Anything to kill the competitive job market and to absorb the talent of all those seeking work.

The ways we could get there is myriad. I don’t pretend to know exactly what the outcome of this commitment looks like. Most easily, schools could offer library access, email services, office space, and visa support to anyone with a PhD—affiliation on demand. We could imagine departments pooling their salaries, setting a minimum and maximum income, and then spending all they have left on new positions. We might imagine universities hiring only poorly-paid, part-time adjunct presidents and deans and using the subsequent savings on faculty positions. We could imagine converting every single job at the university into an academic position – academic service might then become spending a few hours a week doing administrative, or janitorial, or culinary, or pastoral work. Anything to kill the competitive job market and to absorb the talent of all those seeking work.

The thing about all this too, is that if this were a sector wide commitment, we could deal with the slack in our job market fairly quickly. 117 job applicants are overwhelming for any one university seeking to fill a single position, but imagined globally across all of higher ed, 117 applicants are a drop in the bucket, even restricted to anthropology departments. Surely some of those 117 would prefer to stay where they have friends and family rather than skirt the arctic circle in search of a life of learning.
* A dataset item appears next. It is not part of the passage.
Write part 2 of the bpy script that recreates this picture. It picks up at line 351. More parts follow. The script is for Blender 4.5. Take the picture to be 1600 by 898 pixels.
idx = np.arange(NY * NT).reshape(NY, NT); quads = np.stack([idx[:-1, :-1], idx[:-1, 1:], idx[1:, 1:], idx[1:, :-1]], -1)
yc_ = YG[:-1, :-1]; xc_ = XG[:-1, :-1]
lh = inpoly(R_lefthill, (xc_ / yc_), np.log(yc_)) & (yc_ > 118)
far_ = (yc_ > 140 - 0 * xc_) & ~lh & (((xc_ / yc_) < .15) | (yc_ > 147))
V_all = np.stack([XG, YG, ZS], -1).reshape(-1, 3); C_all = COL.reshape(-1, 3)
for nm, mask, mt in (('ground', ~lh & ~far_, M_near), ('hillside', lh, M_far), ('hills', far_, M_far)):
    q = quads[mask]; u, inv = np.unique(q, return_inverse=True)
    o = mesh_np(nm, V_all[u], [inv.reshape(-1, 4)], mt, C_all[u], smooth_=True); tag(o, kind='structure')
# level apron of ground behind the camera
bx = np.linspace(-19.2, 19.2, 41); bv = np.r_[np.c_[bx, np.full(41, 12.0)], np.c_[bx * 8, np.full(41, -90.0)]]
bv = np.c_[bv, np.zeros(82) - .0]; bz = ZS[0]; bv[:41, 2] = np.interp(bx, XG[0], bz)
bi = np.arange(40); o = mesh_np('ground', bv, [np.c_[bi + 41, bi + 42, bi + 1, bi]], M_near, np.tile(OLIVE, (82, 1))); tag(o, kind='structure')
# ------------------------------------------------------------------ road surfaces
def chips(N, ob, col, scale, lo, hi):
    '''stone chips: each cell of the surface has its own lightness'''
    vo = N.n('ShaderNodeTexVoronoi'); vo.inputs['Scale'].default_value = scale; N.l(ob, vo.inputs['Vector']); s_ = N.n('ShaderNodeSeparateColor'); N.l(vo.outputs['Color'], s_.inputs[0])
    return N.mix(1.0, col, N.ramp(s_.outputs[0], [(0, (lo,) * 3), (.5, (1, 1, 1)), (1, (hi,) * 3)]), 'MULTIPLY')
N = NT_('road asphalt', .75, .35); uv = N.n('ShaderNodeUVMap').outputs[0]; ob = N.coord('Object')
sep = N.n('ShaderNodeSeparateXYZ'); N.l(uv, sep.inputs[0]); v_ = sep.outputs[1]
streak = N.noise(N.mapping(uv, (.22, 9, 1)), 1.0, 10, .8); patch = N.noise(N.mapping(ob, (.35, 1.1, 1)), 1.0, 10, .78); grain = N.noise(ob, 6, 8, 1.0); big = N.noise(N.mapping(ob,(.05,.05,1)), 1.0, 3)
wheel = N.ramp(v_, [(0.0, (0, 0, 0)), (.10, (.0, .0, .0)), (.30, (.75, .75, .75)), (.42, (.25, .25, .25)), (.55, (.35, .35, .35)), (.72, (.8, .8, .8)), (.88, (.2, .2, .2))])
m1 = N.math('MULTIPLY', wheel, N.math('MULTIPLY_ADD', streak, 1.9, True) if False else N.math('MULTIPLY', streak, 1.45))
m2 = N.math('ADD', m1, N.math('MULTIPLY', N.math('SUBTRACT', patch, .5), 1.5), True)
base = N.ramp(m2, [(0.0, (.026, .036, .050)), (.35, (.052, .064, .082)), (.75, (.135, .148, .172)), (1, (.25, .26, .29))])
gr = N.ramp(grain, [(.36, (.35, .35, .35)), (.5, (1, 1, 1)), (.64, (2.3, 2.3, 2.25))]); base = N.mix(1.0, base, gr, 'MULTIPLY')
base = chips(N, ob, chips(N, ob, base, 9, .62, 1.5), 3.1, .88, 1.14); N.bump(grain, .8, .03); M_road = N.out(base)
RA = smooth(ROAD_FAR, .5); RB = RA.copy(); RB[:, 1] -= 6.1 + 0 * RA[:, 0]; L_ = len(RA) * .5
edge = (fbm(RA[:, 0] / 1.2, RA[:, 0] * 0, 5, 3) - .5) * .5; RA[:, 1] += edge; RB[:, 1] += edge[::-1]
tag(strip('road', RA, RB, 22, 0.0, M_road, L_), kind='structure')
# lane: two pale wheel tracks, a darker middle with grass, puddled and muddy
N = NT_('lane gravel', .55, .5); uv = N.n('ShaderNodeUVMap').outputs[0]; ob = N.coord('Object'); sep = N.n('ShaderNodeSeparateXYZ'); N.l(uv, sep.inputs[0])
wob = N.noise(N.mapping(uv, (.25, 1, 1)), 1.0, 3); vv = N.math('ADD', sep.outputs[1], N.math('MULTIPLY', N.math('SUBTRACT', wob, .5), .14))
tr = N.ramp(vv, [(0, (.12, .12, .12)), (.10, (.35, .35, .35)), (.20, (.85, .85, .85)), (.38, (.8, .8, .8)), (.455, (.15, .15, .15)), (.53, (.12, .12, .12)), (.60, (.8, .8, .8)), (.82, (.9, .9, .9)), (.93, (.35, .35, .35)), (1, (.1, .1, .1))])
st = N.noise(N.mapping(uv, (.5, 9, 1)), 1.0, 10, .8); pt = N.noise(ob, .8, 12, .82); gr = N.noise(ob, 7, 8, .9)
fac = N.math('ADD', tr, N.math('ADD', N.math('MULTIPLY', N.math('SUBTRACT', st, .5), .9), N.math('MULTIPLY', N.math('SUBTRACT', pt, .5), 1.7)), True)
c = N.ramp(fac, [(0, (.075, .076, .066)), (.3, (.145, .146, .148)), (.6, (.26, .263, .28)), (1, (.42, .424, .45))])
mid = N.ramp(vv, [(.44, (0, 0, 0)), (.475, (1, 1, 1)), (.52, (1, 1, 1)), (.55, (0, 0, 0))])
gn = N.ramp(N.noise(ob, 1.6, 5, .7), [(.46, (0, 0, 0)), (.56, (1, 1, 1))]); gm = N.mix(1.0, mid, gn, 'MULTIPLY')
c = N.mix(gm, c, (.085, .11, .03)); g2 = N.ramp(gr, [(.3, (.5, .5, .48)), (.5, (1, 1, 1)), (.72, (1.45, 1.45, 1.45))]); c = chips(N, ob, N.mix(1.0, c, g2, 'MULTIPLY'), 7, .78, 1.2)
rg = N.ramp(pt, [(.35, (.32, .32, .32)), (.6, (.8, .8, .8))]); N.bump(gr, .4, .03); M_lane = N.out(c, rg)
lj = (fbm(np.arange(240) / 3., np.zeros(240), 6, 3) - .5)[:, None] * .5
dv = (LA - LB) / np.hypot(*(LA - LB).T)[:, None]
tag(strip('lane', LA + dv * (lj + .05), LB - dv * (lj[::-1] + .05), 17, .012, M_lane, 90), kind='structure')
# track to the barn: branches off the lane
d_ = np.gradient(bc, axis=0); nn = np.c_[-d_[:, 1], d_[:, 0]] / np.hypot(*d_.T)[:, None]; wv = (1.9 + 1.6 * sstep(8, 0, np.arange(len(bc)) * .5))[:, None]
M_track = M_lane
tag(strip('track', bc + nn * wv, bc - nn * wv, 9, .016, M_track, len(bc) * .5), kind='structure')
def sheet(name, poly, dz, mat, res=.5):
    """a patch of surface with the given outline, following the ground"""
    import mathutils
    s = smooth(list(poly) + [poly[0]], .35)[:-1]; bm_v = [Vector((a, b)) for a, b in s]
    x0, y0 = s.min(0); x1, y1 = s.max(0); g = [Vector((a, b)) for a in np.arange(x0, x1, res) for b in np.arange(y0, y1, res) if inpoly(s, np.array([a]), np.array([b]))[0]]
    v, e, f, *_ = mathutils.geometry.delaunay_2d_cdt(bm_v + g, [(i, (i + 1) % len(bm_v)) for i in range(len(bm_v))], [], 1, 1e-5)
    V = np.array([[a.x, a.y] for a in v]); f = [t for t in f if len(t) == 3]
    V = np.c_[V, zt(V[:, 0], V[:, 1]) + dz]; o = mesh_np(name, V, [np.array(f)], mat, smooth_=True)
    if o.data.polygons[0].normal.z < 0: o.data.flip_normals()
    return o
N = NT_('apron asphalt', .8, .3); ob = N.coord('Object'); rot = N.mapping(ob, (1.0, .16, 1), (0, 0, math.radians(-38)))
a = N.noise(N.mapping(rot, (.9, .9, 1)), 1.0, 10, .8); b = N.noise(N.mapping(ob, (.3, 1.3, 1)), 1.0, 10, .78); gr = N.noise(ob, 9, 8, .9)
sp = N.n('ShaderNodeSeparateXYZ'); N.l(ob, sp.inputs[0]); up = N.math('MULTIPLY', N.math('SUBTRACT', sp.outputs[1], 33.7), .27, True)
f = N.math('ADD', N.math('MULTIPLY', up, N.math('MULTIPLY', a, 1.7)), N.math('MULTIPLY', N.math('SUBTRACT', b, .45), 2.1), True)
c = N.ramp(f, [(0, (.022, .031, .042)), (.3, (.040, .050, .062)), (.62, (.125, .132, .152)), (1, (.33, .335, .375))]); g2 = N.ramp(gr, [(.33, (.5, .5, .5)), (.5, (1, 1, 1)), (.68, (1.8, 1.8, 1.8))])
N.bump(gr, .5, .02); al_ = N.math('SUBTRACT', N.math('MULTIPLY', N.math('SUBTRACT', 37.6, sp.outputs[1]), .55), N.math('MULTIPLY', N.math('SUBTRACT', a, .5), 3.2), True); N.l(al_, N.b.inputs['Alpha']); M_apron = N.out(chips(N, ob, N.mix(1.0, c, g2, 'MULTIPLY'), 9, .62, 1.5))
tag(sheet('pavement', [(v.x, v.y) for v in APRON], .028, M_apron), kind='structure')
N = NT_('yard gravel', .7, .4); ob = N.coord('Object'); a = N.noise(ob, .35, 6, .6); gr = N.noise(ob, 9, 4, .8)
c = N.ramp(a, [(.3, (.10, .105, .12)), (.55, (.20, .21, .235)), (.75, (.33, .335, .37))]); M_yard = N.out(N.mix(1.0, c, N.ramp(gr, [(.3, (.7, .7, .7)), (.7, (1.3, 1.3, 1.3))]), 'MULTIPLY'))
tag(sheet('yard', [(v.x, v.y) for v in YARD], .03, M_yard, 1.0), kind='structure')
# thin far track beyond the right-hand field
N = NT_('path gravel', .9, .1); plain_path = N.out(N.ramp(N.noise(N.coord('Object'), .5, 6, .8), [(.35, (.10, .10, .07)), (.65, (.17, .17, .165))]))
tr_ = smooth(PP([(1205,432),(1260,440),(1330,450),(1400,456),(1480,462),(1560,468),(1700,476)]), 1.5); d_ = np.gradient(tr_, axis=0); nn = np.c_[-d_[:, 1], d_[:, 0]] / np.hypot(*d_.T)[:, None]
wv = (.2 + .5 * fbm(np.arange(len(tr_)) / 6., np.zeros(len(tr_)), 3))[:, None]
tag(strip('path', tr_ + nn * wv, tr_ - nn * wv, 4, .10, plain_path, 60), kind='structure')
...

Until we make a commitment to full academic employment, we’re stuck with the equivocating bullshit that characterizes the search for academic work. Until we decide to do something about the fact that there aren’t enough jobs, we’re stuck with more of the same.

NB: Some fellow travelers may object to singling out the University of Oslo in this way, and say that, unlike the American or Danish hiring process, at least here there is transparency. To that I say, thank you. Somehow, for that admirable ethical commitment, you still manage to perpetuate an exploitative, exclusionary, and elitist system of overproduction that rewards superstar academics. At least you’re giving us the dignified opportunity to talk about it.

 

Featured image by Michal Matlon, courtesy of Unsplash.com

Cite this article as: Souleles, Daniel. October 2021. 'The only lesson is that there aren’t enough jobs'. Allegra Lab. https://allegralaboratory.net/the-only-lesson-is-that-there-arent-enough-jobs/

1 Comment

  • Thanks for this article, it is both sobering and fascinating. The tightness of the academic job market seems particularly absurd from the outside. I’m working as an applied anthropologist (in evaluation consulting) and I can see there is such demand for anthropologists in the social change sector. To add to your suggestions – how about more part-time academic positions that have some kind of link to work outside the university? E.g. you could spend three days a week doing applied research and spend another two days a week contributing to a scholarly evidence base and/or teaching. That would leave more academic positions to go around and also encourage cross-pollination of ideas across academia and applied sectors.